The request »
Copy every line of the data exactly, leaving nothing out.

____

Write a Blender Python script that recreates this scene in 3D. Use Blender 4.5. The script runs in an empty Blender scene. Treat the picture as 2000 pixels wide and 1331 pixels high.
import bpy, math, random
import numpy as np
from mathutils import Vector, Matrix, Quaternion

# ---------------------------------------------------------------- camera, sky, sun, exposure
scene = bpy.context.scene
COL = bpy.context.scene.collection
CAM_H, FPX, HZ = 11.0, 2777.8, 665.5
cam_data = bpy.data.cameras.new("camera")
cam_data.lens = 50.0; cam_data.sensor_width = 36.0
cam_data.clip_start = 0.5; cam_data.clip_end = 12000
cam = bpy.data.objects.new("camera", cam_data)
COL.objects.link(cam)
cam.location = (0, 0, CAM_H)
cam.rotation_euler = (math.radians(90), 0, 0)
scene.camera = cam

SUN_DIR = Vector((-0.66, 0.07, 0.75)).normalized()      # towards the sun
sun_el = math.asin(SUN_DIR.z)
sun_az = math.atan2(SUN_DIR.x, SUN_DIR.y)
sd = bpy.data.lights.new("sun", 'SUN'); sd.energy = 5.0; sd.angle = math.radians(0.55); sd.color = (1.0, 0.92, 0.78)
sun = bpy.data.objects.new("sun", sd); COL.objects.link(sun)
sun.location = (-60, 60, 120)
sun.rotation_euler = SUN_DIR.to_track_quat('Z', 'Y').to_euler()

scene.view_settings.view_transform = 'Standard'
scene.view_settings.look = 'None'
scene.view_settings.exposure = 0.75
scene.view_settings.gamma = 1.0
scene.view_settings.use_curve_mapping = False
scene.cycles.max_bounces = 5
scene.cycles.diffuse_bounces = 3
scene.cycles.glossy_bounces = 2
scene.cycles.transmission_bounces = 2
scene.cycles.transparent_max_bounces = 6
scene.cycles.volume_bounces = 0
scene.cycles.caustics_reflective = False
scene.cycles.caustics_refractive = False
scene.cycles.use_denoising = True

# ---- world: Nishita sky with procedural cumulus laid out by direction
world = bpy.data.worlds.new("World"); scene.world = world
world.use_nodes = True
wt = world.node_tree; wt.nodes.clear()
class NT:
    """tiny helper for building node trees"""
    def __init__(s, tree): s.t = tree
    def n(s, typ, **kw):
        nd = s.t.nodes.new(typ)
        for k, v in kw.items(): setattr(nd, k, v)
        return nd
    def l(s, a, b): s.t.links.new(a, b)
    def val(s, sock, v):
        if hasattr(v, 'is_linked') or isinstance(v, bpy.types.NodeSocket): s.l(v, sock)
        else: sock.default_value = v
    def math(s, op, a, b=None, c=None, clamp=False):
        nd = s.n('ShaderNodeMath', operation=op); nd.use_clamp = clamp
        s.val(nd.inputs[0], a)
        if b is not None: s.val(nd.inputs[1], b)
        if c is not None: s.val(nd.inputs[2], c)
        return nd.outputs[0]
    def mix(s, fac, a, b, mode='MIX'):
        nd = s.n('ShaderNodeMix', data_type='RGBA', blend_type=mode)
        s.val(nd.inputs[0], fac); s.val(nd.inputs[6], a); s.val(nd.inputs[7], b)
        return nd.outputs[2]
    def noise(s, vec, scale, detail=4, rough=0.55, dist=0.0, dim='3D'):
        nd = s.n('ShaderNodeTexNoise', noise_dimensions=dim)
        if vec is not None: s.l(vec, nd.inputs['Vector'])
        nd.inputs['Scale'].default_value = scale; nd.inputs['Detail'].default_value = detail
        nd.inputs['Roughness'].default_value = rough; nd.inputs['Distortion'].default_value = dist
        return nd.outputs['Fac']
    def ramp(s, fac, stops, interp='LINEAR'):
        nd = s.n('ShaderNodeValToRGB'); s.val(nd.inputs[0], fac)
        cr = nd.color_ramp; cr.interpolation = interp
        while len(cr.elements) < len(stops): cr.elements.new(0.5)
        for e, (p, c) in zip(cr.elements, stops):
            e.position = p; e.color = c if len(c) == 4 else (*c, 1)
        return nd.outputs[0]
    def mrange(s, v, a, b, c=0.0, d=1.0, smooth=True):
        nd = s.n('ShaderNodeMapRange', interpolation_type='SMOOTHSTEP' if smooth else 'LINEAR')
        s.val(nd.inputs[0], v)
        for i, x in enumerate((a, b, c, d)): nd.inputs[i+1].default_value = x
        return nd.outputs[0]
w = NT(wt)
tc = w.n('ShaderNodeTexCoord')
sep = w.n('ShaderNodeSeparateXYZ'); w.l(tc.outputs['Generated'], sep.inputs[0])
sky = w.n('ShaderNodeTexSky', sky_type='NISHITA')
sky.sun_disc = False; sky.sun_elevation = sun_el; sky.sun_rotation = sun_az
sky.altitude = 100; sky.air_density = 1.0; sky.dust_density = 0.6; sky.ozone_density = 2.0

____

Response »
Write a Blender Python script that recreates this scene in 3D. Use Blender 4.5. The script runs in an empty Blender scene. Treat the picture as 2000 pixels wide and 1331 pixels high.
import bpy, math, random
import numpy as np
from mathutils import Vector, Matrix, Quaternion

# ---------------------------------------------------------------- camera, sky, sun, exposure
scene = bpy.context.scene
COL = bpy.context.scene.collection
CAM_H, FPX, HZ = 11.0, 2777.8, 665.5
cam_data = bpy.data.cameras.new("camera")
cam_data.lens = 50.0; cam_data.sensor_width = 36.0
cam_data.clip_start = 0.5; cam_data.clip_end = 12000
cam = bpy.data.objects.new("camera", cam_data)
COL.objects.link(cam)
cam.location = (0, 0, CAM_H)
cam.rotation_euler = (math.radians(90), 0, 0)
scene.camera = cam

SUN_DIR = Vector((-0.66, 0.07, 0.75)).normalized()      # towards the sun
sun_el = math.asin(SUN_DIR.z)
sun_az = math.atan2(SUN_DIR.x, SUN_DIR.y)
sd = bpy.data.lights.new("sun", 'SUN'); sd.energy = 5.0; sd.angle = math.radians(0.55); sd.color = (1.0, 0.92, 0.78)
sun = bpy.data.objects.new("sun", sd); COL.objects.link(sun)
sun.location = (-60, 60, 120)
sun.rotation_euler = SUN_DIR.to_track_quat('Z', 'Y').to_euler()

scene.view_settings.view_transform = 'Standard'
scene.view_settings.look = 'None'
scene.view_settings.exposure = 0.75
scene.view_settings.gamma = 1.0
scene.view_settings.use_curve_mapping = False
scene.cycles.max_bounces = 5
scene.cycles.diffuse_bounces = 3
scene.cycles.glossy_bounces = 2
scene.cycles.transmission_bounces = 2
scene.cycles.transparent_max_bounces = 6
scene.cycles.volume_bounces = 0
scene.cycles.caustics_reflective = False
scene.cycles.caustics_refractive = False
scene.cycles.use_denoising = True

# ---- world: Nishita sky with procedural cumulus laid out by direction
world = bpy.data.worlds.new("World"); scene.world = world
world.use_nodes = True
wt = world.node_tree; wt.nodes.clear()
class NT:
    """tiny helper for building node trees"""
    def __init__(s, tree): s.t = tree
    def n(s, typ, **kw):
        nd = s.t.nodes.new(typ)
        for k, v in kw.items(): setattr(nd, k, v)
        return nd
    def l(s, a, b): s.t.links.new(a, b)
    def val(s, sock, v):
        if hasattr(v, 'is_linked') or isinstance(v, bpy.types.NodeSocket): s.l(v, sock)
        else: sock.default_value = v
    def math(s, op, a, b=None, c=None, clamp=False):
        nd = s.n('ShaderNodeMath', operation=op); nd.use_clamp = clamp
        s.val(nd.inputs[0], a)
        if b is not None: s.val(nd.inputs[1], b)
        if c is not None: s.val(nd.inputs[2], c)
        return nd.outputs[0]
    def mix(s, fac, a, b, mode='MIX'):
        nd = s.n('ShaderNodeMix', data_type='RGBA', blend_type=mode)
        s.val(nd.inputs[0], fac); s.val(nd.inputs[6], a); s.val(nd.inputs[7], b)
        return nd.outputs[2]
    def noise(s, vec, scale, detail=4, rough=0.55, dist=0.0, dim='3D'):
        nd = s.n('ShaderNodeTexNoise', noise_dimensions=dim)
        if vec is not None: s.l(vec, nd.inputs['Vector'])
        nd.inputs['Scale'].default_value = scale; nd.inputs['Detail'].default_value = detail
        nd.inputs['Roughness'].default_value = rough; nd.inputs['Distortion'].default_value = dist
        return nd.outputs['Fac']
    def ramp(s, fac, stops, interp='LINEAR'):
        nd = s.n('ShaderNodeValToRGB'); s.val(nd.inputs[0], fac)
        cr = nd.color_ramp; cr.interpolation = interp
        while len(cr.elements) < len(stops): cr.elements.new(0.5)
        for e, (p, c) in zip(cr.elements, stops):
            e.position = p; e.color = c if len(c) == 4 else (*c, 1)
        return nd.outputs[0]
    def mrange(s, v, a, b, c=0.0, d=1.0, smooth=True):
        nd = s.n('ShaderNodeMapRange', interpolation_type='SMOOTHSTEP' if smooth else 'LINEAR')
        s.val(nd.inputs[0], v)
        for i, x in enumerate((a, b, c, d)): nd.inputs[i+1].default_value = x
        return nd.outputs[0]
w = NT(wt)
tc = w.n('ShaderNodeTexCoord')
sep = w.n('ShaderNodeSeparateXYZ'); w.l(tc.outputs['Generated'], sep.inputs[0])
sky = w.n('ShaderNodeTexSky', sky_type='NISHITA')
sky.sun_disc = False; sky.sun_elevation = sun_el; sky.sun_rotation = sun_az
sky.altitude = 100; sky.air_density = 1.0; sky.dust_density = 0.6; sky.ozone_density = 2.0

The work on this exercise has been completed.